Request
Write out every entry exactly as it appears.

Data records
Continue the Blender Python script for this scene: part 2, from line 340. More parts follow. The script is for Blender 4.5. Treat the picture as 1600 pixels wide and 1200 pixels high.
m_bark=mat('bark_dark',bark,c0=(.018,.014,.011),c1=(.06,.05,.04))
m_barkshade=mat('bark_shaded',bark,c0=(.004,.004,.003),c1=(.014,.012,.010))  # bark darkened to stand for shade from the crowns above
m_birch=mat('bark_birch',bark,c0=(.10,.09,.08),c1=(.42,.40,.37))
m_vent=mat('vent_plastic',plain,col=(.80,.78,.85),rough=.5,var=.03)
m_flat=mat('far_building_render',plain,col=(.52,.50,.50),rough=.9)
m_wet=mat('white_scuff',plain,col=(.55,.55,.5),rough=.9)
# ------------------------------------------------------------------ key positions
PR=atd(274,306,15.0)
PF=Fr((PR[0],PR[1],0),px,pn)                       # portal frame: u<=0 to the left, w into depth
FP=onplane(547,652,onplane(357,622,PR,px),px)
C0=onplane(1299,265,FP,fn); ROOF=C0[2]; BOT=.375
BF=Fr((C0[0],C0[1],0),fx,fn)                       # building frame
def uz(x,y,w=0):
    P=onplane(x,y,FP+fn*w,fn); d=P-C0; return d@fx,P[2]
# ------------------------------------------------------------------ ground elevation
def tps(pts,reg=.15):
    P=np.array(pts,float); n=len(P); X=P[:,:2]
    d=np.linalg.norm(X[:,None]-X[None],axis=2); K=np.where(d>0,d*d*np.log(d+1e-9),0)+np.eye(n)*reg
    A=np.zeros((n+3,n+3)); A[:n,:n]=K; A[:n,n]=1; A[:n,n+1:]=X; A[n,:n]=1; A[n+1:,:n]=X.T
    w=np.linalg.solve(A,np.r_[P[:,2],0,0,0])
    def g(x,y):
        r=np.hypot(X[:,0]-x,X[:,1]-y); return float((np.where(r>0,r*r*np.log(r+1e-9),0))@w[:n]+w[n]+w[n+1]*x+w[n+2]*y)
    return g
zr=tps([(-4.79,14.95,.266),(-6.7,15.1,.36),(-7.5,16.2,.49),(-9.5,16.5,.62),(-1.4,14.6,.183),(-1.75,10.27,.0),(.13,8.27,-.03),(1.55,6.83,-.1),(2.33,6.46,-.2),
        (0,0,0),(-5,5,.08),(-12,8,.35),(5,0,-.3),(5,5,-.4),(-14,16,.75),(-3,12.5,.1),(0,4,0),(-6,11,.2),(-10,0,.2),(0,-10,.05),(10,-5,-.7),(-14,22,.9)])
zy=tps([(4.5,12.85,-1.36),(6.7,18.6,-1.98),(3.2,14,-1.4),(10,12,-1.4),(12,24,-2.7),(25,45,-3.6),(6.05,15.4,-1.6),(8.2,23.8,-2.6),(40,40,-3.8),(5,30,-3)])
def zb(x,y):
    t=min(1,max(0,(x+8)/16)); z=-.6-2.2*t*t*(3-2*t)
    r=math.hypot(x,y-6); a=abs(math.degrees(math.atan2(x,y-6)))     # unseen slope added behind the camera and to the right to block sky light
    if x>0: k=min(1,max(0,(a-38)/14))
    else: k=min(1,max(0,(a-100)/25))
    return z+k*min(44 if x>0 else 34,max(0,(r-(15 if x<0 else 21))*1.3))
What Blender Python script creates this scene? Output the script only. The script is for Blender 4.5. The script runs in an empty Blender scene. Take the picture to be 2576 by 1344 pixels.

Exercise response
Continue the Blender Python script for this scene: part 2, from line 340. More parts follow. The script is for Blender 4.5. Treat the picture as 1600 pixels wide and 1200 pixels high.
m_bark=mat('bark_dark',bark,c0=(.018,.014,.011),c1=(.06,.05,.04))
m_barkshade=mat('bark_shaded',bark,c0=(.004,.004,.003),c1=(.014,.012,.010))  # bark darkened to stand for shade from the crowns above
m_birch=mat('bark_birch',bark,c0=(.10,.09,.08),c1=(.42,.40,.37))
m_vent=mat('vent_plastic',plain,col=(.80,.78,.85),rough=.5,var=.03)
m_flat=mat('far_building_render',plain,col=(.52,.50,.50),rough=.9)
m_wet=mat('white_scuff',plain,col=(.55,.55,.5),rough=.9)
# ------------------------------------------------------------------ key positions
PR=atd(274,306,15.0)
PF=Fr((PR[0],PR[1],0),px,pn)                       # portal frame: u<=0 to the left, w into depth
FP=onplane(547,652,onplane(357,622,PR,px),px)
C0=onplane(1299,265,FP,fn); ROOF=C0[2]; BOT=.375
BF=Fr((C0[0],C0[1],0),fx,fn)                       # building frame
def uz(x,y,w=0):
    P=onplane(x,y,FP+fn*w,fn); d=P-C0; return d@fx,P[2]
# ------------------------------------------------------------------ ground elevation
def tps(pts,reg=.15):
    P=np.array(pts,float); n=len(P); X=P[:,:2]
    d=np.linalg.norm(X[:,None]-X[None],axis=2); K=np.where(d>0,d*d*np.log(d+1e-9),0)+np.eye(n)*reg
    A=np.zeros((n+3,n+3)); A[:n,:n]=K; A[:n,n]=1; A[:n,n+1:]=X; A[n,:n]=1; A[n+1:,:n]=X.T
    w=np.linalg.solve(A,np.r_[P[:,2],0,0,0])
    def g(x,y):
        r=np.hypot(X[:,0]-x,X[:,1]-y); return float((np.where(r>0,r*r*np.log(r+1e-9),0))@w[:n]+w[n]+w[n+1]*x+w[n+2]*y)
    return g
zr=tps([(-4.79,14.95,.266),(-6.7,15.1,.36),(-7.5,16.2,.49),(-9.5,16.5,.62),(-1.4,14.6,.183),(-1.75,10.27,.0),(.13,8.27,-.03),(1.55,6.83,-.1),(2.33,6.46,-.2),
        (0,0,0),(-5,5,.08),(-12,8,.35),(5,0,-.3),(5,5,-.4),(-14,16,.75),(-3,12.5,.1),(0,4,0),(-6,11,.2),(-10,0,.2),(0,-10,.05),(10,-5,-.7),(-14,22,.9)])
zy=tps([(4.5,12.85,-1.36),(6.7,18.6,-1.98),(3.2,14,-1.4),(10,12,-1.4),(12,24,-2.7),(25,45,-3.6),(6.05,15.4,-1.6),(8.2,23.8,-2.6),(40,40,-3.8),(5,30,-3)])
def zb(x,y):
    t=min(1,max(0,(x+8)/16)); z=-.6-2.2*t*t*(3-2*t)
    r=math.hypot(x,y-6); a=abs(math.degrees(math.atan2(x,y-6)))     # unseen slope added behind the camera and to the right to block sky light
    if x>0: k=min(1,max(0,(a-38)/14))
    else: k=min(1,max(0,(a-100)/25))
    return z+k*min(44 if x>0 else 34,max(0,(r-(15 if x<0 else 21))*1.3))
What Blender Python script creates this scene? Output the script only. The script is for Blender 4.5. The script runs in an empty Blender scene. Take the picture to be 2576 by 1344 pixels.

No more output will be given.